Celebici Appeal

Tribunal Update 179 Last Week in The Hague (June 5-10, 2000)

Celebici Appeal

Tribunal Update 179 Last Week in The Hague (June 5-10, 2000)

Saturday, 10 June, 2000

On November 16, 1998, guilty verdicts and sentences were passed down to Zdravko Mucic, gaoled for seven years, Esad Landzo,15 years, and Hazim Delic, 20 years. The first co-accused Zejnil Delalic was acquitted. (See Tribunal Update No. 102).


All four had been charged with crimes against Bosnian Serbs detained at the Celebici camp near Konjic in 1992.


Immediately after the November 1998 verdicts and sentences, prosecutors announced they planned to appeal against Delalic's acquittal and the "lenient" seven-year sentence handed down to Mucic.


Defence lawyers for Delic and Landzo, however, protested against the "draconian sentences" given to their clients, particularly in view of the "leniency" shown to Delalic and Mucic, both of whom held more senior positions at the time the offences took place.


Delalic was commander of Tactical Group 1 of the Bosnian Army in the region where the camp was situated. Mucic was camp commander. Delic was his deputy and Landzo an "ordinary" camp guard.


The greater part of last week's hearing was taken up with academic discussions on a doctrine of command responsibility, a definition of "knew or had reason to know", applicability of the Geneva Conventions and Common Article 3 relating to conditions of internal conflict, standards of proving a case "beyond reasonable doubt" and the Constitution of Costa Rica.
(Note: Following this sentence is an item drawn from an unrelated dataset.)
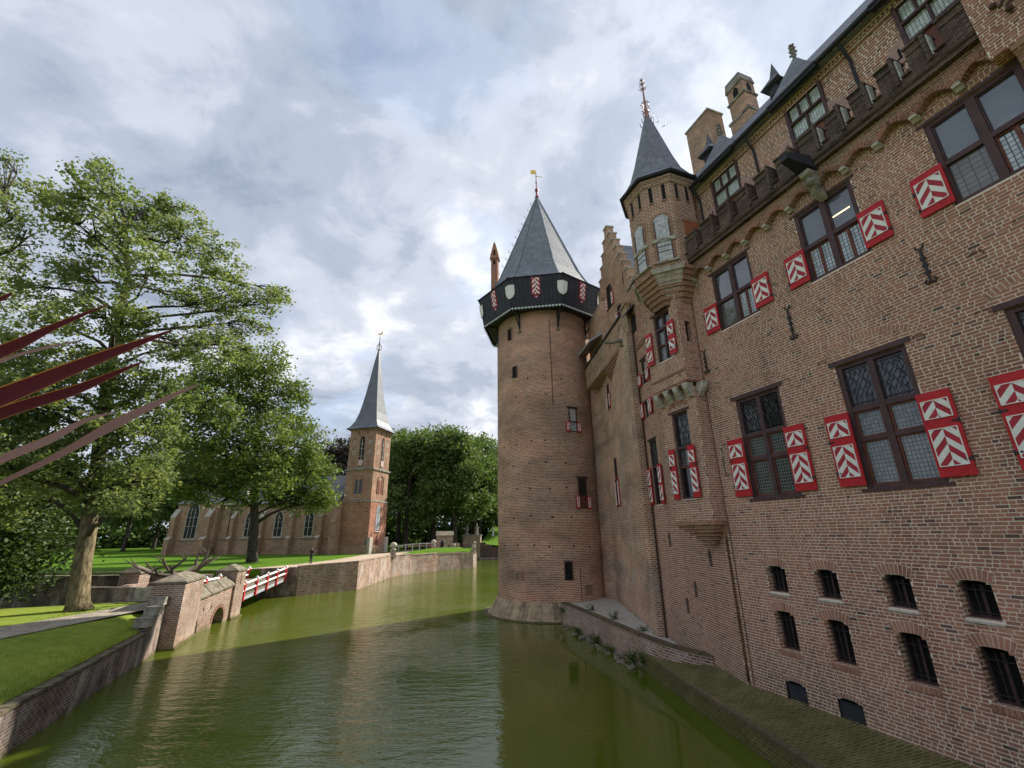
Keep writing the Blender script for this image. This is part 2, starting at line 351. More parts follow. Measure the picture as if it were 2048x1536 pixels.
M_leaded = glassm("leaded_glass", (0.42, 0.49, 0.55), 0.12, lead=0.011, leadcol=(0.05, 0.055, 0.06), bw=0.105, rh=0.115)
M_leadedD = glassm("dark_leaded_glass", (0.05, 0.058, 0.062), 0.08, lead=0.007, leadcol=(0.17, 0.18, 0.165), bw=0.085, rh=0.1)
M_leadedG = glassm("greenish_leaded_glass", (0.52, 0.60, 0.55), 0.15, lead=0.009, leadcol=(0.13, 0.15, 0.15), bw=0.085, rh=0.095)
M_curtain = glassm("curtained_glass", (0.42, 0.44, 0.42), 0.2, lead=0.006, leadcol=(0.2, 0.2, 0.2), bw=0.14, rh=0.12)
def grassm(name, c1, c2, scale=6.0):
    m, N, L, P = newmat(name); P.inputs['Roughness'].default_value = 0.95; P.inputs['Specular IOR Level'].default_value = 0.1
    a = rampn(N, L, noisen(N, L, scale, 6, 0.7), [(0.3, c1), (0.7, c2)])
    bgn = rampn(N, L, noisen(N, L, 0.35, 5, 0.6), [(0.3, (0.8, 0.85, 0.8)), (0.7, (1.18, 1.1, 0.9))])
    L.new(mixc(N, L, 1.0, a, bgn, 'MULTIPLY'), P.inputs['Base Color'])
    bp = nd(N, 'ShaderNodeBump', Strength=0.8, Distance=0.05); L.new(noisen(N, L, 25.0, 4, 0.7), bp.inputs['Height']); L.new(bp.outputs[0], P.inputs['Normal'])
    return m
M_grass = grassm("lawn_grass", (0.055, 0.125, 0.008), (0.10, 0.20, 0.014))
M_grassN = grassm("bank_grass", (0.15, 0.21, 0.03), (0.25, 0.31, 0.06), 3.0)
M_forest = grassm("wood_floor", (0.05, 0.07, 0.02), (0.08, 0.10, 0.03), 2.0)
M_path = plain("path_gravel", (0.33, 0.28, 0.23), 0.95, var=0.3, scale=2.0, bump=0.5, bscale=40)
M_pathl = plain("forecourt_gravel", (0.42, 0.33, 0.245), 0.95, var=0.15, scale=0.6, bump=0.4, bscale=30)
M_gravel = plain("white_gravel", (0.52, 0.49, 0.43), 0.95, var=0.5, scale=22.0, bump=1.0, bscale=26)
def waterm():
    m, N, L, P = newmat("moat_water"); P.inputs['Roughness'].default_value = 0.045; P.inputs['IOR'].default_value = 1.38; P.inputs['Specular IOR Level'].default_value = 0.75
    c = rampn(N, L, noisen(N, L, 0.09, 4, 0.5), [(0.3, (0.062, 0.09, 0.006)), (0.7, (0.095, 0.118, 0.012))])
    L.new(c, P.inputs['Base Color'])
    a = noisen(N, L, 1.5, 3, 0.5, sc=(0.75, 1.9, 1)); b_ = noisen(N, L, 5.5, 3, 0.55, sc=(0.8, 1.7, 1), off=(3, 2, 0))
    tcw = N.new('ShaderNodeTexCoord'); sxw = N.new('ShaderNodeSeparateXYZ'); L.new(tcw.outputs['Object'], sxw.inputs[0])
    lee = rampn(N, L, math_(N, L, 'MULTIPLY', math_(N, L, 'SUBTRACT', 2.2, math_(N, L, 'ADD', sxw.outputs[0], math_(N, L, 'MULTIPLY', noisen(N, L, 0.25, 3, 0.5), 3.0))), 0.25), [(0.0, 0.07), (0.8, 1.0)])
    cal = math_(N, L, 'MULTIPLY', lee, rampn(N, L, noisen(N, L, 0.2, 3, 0.5, off=(2.4, 7.7, 0)), [(0.36, 0.45), (0.58, 1.0)]))
    h = math_(N, L, 'ADD', math_(N, L, 'MULTIPLY', a, 1.0), math_(N, L, 'MULTIPLY', b_, 0.42))
    bp = nd(N, 'ShaderNodeBump', Distance=0.085); L.new(math_(N, L, 'MULTIPLY', cal, 0.75), bp.inputs['Strength']); L.new(h, bp.inputs['Height']); L.new(bp.outputs[0], P.inputs['Normal'])
    return m
M_water = waterm()
def leafm(name, cols, trans=0.35):
    m, N, L, P = newmat(name); g = N.new('ShaderNodeNewGeometry')
    col = rampn(N, L, g.outputs['Random Per Island'], [(i/(len(cols)-1), c) for i, c in enumerate(cols)])
    big = rampn(N, L, noisen(N, L, 0.35, 3, 0.5), [(0.3, (0.78, 0.85, 0.8)), (0.7, (1.2, 1.12, 1.0))])
    col = mixc(N, L, 1.0, col, big, 'MULTIPLY')
    L.new(col, P.inputs['Base Color']); P.inputs['Roughness'].default_value = 0.55; P.inputs['Specular IOR Level'].default_value = 0.3
    t = N.new('ShaderNodeBsdfTranslucent'); L.new(mixc(N, L, 1.0, col, (1.3, 1.35, 0.7), 'MULTIPLY'), t.inputs[0])
    mx = N.new('ShaderNodeMixShader'); mx.inputs[0].default_value = trans; L.new(P.outputs[0], mx.inputs[1]); L.new(t.outputs[0], mx.inputs[2])
    L.new(mx.outputs[0], N['Material Output'].inputs[0]); return m
M_oakleaf = leafm("oak_leaf", [(0.105, 0.155, 0.06), (0.16, 0.215, 0.085), (0.2, 0.25, 0.11), (0.235, 0.245, 0.125)], 0.5)
M_blade = leafm("grass_blade", [(0.15, 0.22, 0.03), (0.23, 0.3, 0.05), (0.3, 0.31, 0.09)], 0.3)
M_leaf2 = leafm("yellowing_leaf", [(0.08, 0.145, 0.045), (0.13, 0.2, 0.06), (0.18, 0.235, 0.065), (0.225, 0.23, 0.06)])
M_leaf3 = leafm("wood_leaf", [(0.07, 0.12, 0.04), (0.11, 0.17, 0.055), (0.15, 0.21, 0.065)])
M_leafd = leafm("yew_leaf", [(0.03, 0.06, 0.018), (0.055, 0.095, 0.025), (0.08, 0.125, 0.03)], 0.25)
M_copper = leafm("copper_leaf", [(0.035, 0.03, 0.03), (0.055, 0.045, 0.04), (0.07, 0.06, 0.04)], 0.2)
M_weed = leafm("weed_leaf", [(0.05, 0.10, 0.02), (0.10, 0.17, 0.03), (0.14, 0.2, 0.05)])
def barkm(name, a, b):
    m, N, L, P = newmat(name); P.inputs['Roughness'].default_value = 0.95; P.inputs['Specular IOR Level'].default_value = 0.1
    f = noisen(N, L, 1.0, 7, 0.7, sc=(9, 9, 2.2)); big = noisen(N, L, 1.1, 4, 0.6, off=(3, 1, 2))
    col = mixc(N, L, rampn(N, L, f, [(0.38, 0.0), (0.62, 1.0)]), a, b); col = mixc(N, L, 1.0, col, rampn(N, L, big, [(0.35, (0.6, 0.62, 0.5)), (0.65, (1.35, 1.25, 1.0))]), 'MULTIPLY')
    L.new(col, P.inputs['Base Color']); bp = nd(N, 'ShaderNodeBump', Strength=1.0, Distance=0.09); L.new(f, bp.inputs['Height']); L.new(bp.outputs[0], P.inputs['Normal']); return m
M_bark = barkm("bark", (0.07, 0.06, 0.042), (0.24, 0.21, 0.155))
M_barkd = plain("dark_and_backlit_bark", (0.06, 0.05, 0.042), 0.95, var=0.4, scale=2.0, bump=0.8, bscale=9)  # dark bark; on oak limbs and upper trunk it paints backlit shade
# ------------------------------------------------------------------ the setting: water, ground, banks
o = obj('moat_water', MB().add([(-700,-80,0),(700,-80,0),(700,700,0),(-700,700,0)], [(0,1,2,3)]), M_water); tag(o, kind='structure')
SH = [(-600,30),(-120,40),(-60,43),(-27,45.2),(-21.55,47.1),(-17.05,51.2),(-17.1,64.6),(-15.2,69.2),(-12.2,74.0),(-9.0,77.7),(-7.25,79.3),(-6.9,81.5),(-8.4,86),(-9.5,95),(-8.5,104.2),(60,100.2),(600,100)]
o = obj('ground', MB().xy(SH + [(900,1600),(-900,1600)], -1.2, 2.5, bot=False), M_grass); tag(o, kind='structure')
# left bank terrain
Sl = [(-0.5,-22),(-4.4,-10),(-8.5,0.5),(-11.2,7.3),(-14.3,14.6),(-16.6,20.3),(-18.95,26.2),(-20.3,29.6)]
OFF = [(0.0,1.33),(0.9,1.5),(2.2,1.78),(3.6,1.97),(5,2.0),(9,2.02),(16,2.05),(70,2.2),(300,2.4)]
nl = Vector((-0.927,-0.375))
vs = []; fs = []
random.seed(3)
for i, (x, y) in enumerate(Sl):
    for j, (d, z) in enumerate(OFF):
        if j < 5: d *= float(np.interp(y, [7, 14.6, 20.3, 24, 26.2], [1.15, 1.1, .8, .42, .25]))
        vs.append((x+nl.x*d, y+nl.y*d, z + (random.uniform(-.03,.03) if 0 < j < 4 else 0)))
k = len(OFF)
for i in range(len(Sl)-1):
    for j in range(k-1): fs.append((i*k+j, (i+1)*k+j, (i+1)*k+j+1, i*k+j+1))
b = len(vs); e = (len(Sl)-1)*k                                   # end face of the bank
vs += [(v[0], v[1], -1.0) for v in vs[e:e+k]]
fs += [(e+j, b+j, b+j+1, e+j+1) for j in range(k-1)]
o = obj('bank_lawn', MB().add(vs, fs), M_grassN, smooth=True); tag(o, kind='structure')
o = obj('bank_path', MB().add([(-20.6,2,2.03),(-23.4,2,2.045),(-23.2,12,2.045),(-22.3,19.5,2.045),(-21.6,24,2.045),(-21.3,28.5,2.045),(-19.2,28.5,2.03),(-19.35,24,2.03),(-19.6,18,2.03),(-20.2,10,2.03)], [(0,1,2,9),(9,2,3,8),(8,3,4,7),(7,4,5,6)]), M_path); tag(o, kind='structure')
o = obj('forecourt_path', MB().add([(-20.9,47.6,2.53),(-17.6,51.3,2.53),(-17.5,64.2,2.53),(-14.5,70.5,2.53),(-11,79,2.53),(-13,92,2.53),(-20,92,2.53),(-21.5,80,2.53),(-23.6,74,2.53),(-23.2,60,2.53),(-24.5,52,2.53),(-26.5,46.2,2.53)], [tuple(range(12))]), M_pathl); tag(o, kind='structure')
o = obj('forecourt_lawn', MB().add([(-16.9,66.2,2.62),(-14.9,69.8,2.62),(-11.9,74.4,2.62),(-8.9,78.2,2.6),(-7.8,80,2.6),(-9.5,83.5,3.15),(-13.5,81.5,3.2),(-16.2,75,2.95)], [tuple(range(8))]), M_grass); tag(o, kind='structure')
o = obj('gravel_bed', MB().add([(3.2,31.2,1.0),(4.2,27.8,1.0),(4.9,24.5,1.0),(5.6,21.9,1.0),(6.7,19.8,1.0),(7.2,20.5,1.02),(6.9,22.6,1.06),(7.2,33,1.12),(6.9,35,1.12),(3.0,34,1.05)], [tuple(range(10))]), M_gravel); tag(o, kind='structure')
o = obj('castle_terrace', MB().xy([(-3.4,-9),(3.4,-9),(3.4,0.7),(-3.4,0.7)], -1.0, 4.0), M_brickT); tag(o, kind='structure')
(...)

Defence lawyers for Landzo challenged the eligibility of Judge Elisabeth Odio Benito, who, during the course of the original trial, had been elected vice president in Costa Rica. Landzo's defence team argued that Odio Benito's appointment barred her from sitting as a judge in Costa Rica's highest courts. For the same reason, the defence concluded, she ceased to be eligible as a judge at the Tribunal too.


Another basis for appeal against Landzo's conviction and sentence is the case of the so-called "Sleeping Judge". Defence lawyers claimed Judge Adolphus Karibi-Whyte was asleep during "substantial portions of the trial", thereby denying Landzo "the right to the full and competent judicial decisions of questions of law, fact and evidence." The defence team argued Karibi-Whyte's behaviour had "improperly denied the appellant a fair trial, and the appearance of a fair trial."


The defence presented to the Appeals Chamber 30 hours of video footage from the trial showing Karibi-Whyte sleeping occasionally. The prosecution calculated the judge had been asleep for "only six per cent" of the 30 hours.


Tribunal TV directors have instructions not to show judges, witnesses and other participants in "uncomfortable situations." The defence pointed out that the cameras recorded only part of the judge's sleep and that Karibi-Whyte had not heard "substantial portions of the evidence."


Accused persons have the right "not only to a fair trial, but to awake judges" the defence concluded.


The Appeals Chamber now faces an extremely difficult task - how to set right the glaring inadequacies of the original trial (See Tribunal Update No. 36 Celebici - The Trial in which Everything Has Gone Wrong). Perhaps, the best solution would be a re-trial. But as last week's appeal hearing illustrated neither the prosecution nor the defence want to go down that road.